Denaro e legittimazione, tributata dall’intero spettro istituzionale internazionale. Un altro buon esempio è stato dato ieri dal meeting ospitato dal Cairo di Unione Europea, Onu, Lega Araba e Unione Africana sulla questione della crisi libica, anche questa fiore all’occhiello di al-Sisi che si veste da mediatore per nascondere l’uniforme da incendiario nella rivalità Tripoli-Tobruk.

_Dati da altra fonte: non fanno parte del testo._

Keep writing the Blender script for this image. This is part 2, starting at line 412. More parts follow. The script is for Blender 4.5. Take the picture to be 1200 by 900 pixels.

La rinnovata buona stella egiziana ha attirato anche l’Arabia Saudita, alleato di ferro fino a qualche mese fa. Dopo il breve capitolo della Fratellanza Musulmana, tra Riyadh e Il Cairo la ritrovata amicizia era stata sancita dalla guerra senza quartiere di al-Sisi ai Fratelli e il conseguente finanziamento di 12 miliardi di petroldollari al nascente regime.

Ad aprile 2016, con la crisi economica che già mordeva, i sauditi si erano comprati la sudditanza egiziana con 35 miliardi di investimenti, depositi e prestiti e l’impegno ad inviare 700mila tonnellate di greggio al mese per cinque anni. Fino a sei mesi fa quando la fornitura è stata sospesa a seguito della svolta egiziana in Siria, espressa da una serie di voti all’Onu che davano Il Cairo più vicino a Mosca che a Riyadh.

Ma i rapporti si starebbero scongelando: ieri il Ministero egiziano del Petrolio ha annunciato la ripresa delle forniture di greggio saudita. È la politica, dice l’ex diplomatico saudita Abdullah Al Shammri al Financial Times, del «perdona e dimentica». Con al-Sisi sugli allori e l’Iran alla porta, i Saud riabbracciano l’Egitto.